Khyentse Wangpo was born in 1820 to a noble family in Derge, Kham. At the age of twelve, he was identified as an emanation of the Sakya Khenpo Tartse Jampa Namkha Chimé, but he chose not to be tied to any one tradition. He received monastic ordination at the Nyingma establishment of Mindroling and was later also recognized as an emanation of the great Nyingma master Jigme Lingpa. He spent a total of thirteen years wandering throughout Tibet, receiving and collecting teachings and transmissions of every kind. All in all, he recorded having received teachings or transmissions from more than one hundred masters during his lifetime.
Eventually returning to settle in a small dwelling at Dzongsar Tashi Lhatse Monastery, he committed most of the second half of his life to solitude. However, this seclusion did not prevent him from carrying out an ever-wider circle of activity. He is perhaps most celebrated for his collaborations with other great lamas and for the vast number of outstanding masters who were his students.
During the 1850s, Khyentse Wangpo collaborated so closely with Jamgön Kongtrul Lodrö Taye and Chokgyur Dechen Lingpa that the three became known as the “Great Triumvirate.” Khyentse Wangpo revealed innumerable treasures in tandem with Chokgyur Lingpa, and in partnership with Jamgön Kongtrul he was responsible for envisioning and designing the collections that became known as the Five Treasuries (Dzö Nga)—most notably the Treasury of Precious Termas (Rinchen Terdzö) and the Treasury of Precious Instructions (Damngak Dzö). He was responsible for encouraging Jamyang Loter Wangpo to compile the collection of Sakya empowerment manuals that became known as the Complete Collection of Tantras (Gyude Kuntu), and he himself organized a collection of Sakya liturgies known as the Compendium of Sādhanas (Drubtab Kuntu).

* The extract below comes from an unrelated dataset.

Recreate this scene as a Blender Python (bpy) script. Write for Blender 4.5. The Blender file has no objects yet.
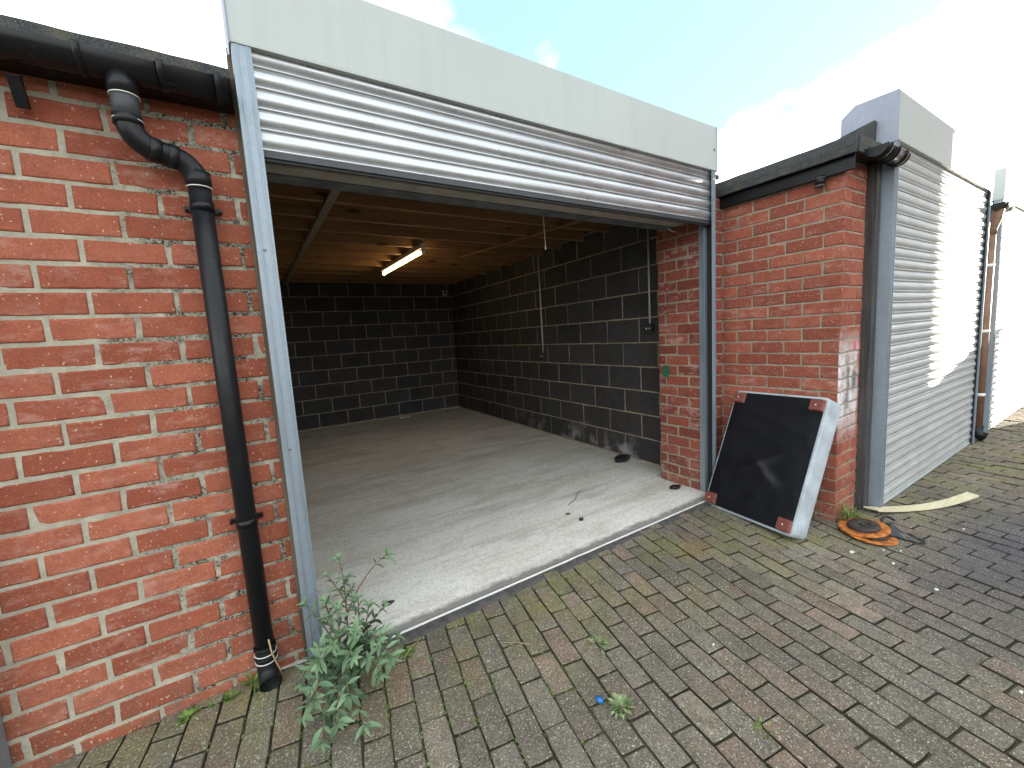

He also produced eight volumes of songs and instructions from the Eight Practice Lineages (Drubgyu Shingta Gyekyi Sheldam Sung Gur).
Khyentse Wangpo became an authority on all the different teachings from the different schools of Buddhism in Tibet, as well as the Bön teachings. Shunning sectarian bias, he encouraged his students to appreciate the profundity of all the existing traditions. This approach became known as the rimé, or nonsectarian, approach. He was regarded as the last of the five tertön kings who were prophesied by Guru Padmasambhava in the ninth century, and he gained the epithet “Holder of the Seven Transmissions,” referring to the fact that he was the only master to hold the seven transmissions of treasure teachings: those of the spoken teachings (kama), earth treasures (sater), mind treasures (gongter), reconcealed treasures (yangter), pure visions (dagnang), recollections (jedren), and the hearing lineage (nyengyu).
When he passed away in 1892, Khyentse Wangpo left behind an immense legacy. When Tibetans were forced to flee their homeland in the mid-twentieth century, the numerous collections he either compiled or inspired others to produce were easily transportable, which made it possible for many rare and precious teachings to be saved. His direct bequest to us is the preservation and transmission of countless Dharma teachings, and the revival of lineages that might not otherwise have survived.
It is in the spirit of this broad vision, Khyentse Vision Project is dedicated to preserving and transmitting Jamyang Khyentse Wangpo’s legacy for future generations who may not have access to the Tibetan language. At a time when Buddhism is spreading throughout the world, there is a great urgency to make the precious wisdom contained in his writings available to all.


At the center is Jamyang Khyentse Wangpo, accompanied by his actual hand and foot prints. His right hand is extended across his knee, palm up, holding the stem of a lotus blossom, upon which is a sword and a book—emblems of wisdom and Sūtra erudition. His left hand is in his lap, cradling a vase, while holding the stem of a lotus blossom that rises above his left shoulder. Resting upon the lotus is a vajra and bell—emblems of Tantra. Attired in the garb of a fully ordained monk, he wears the hat of a paṇḍita with three rings, representing the accomplishment of mastering all three components of the Buddhist Tripiṭaka.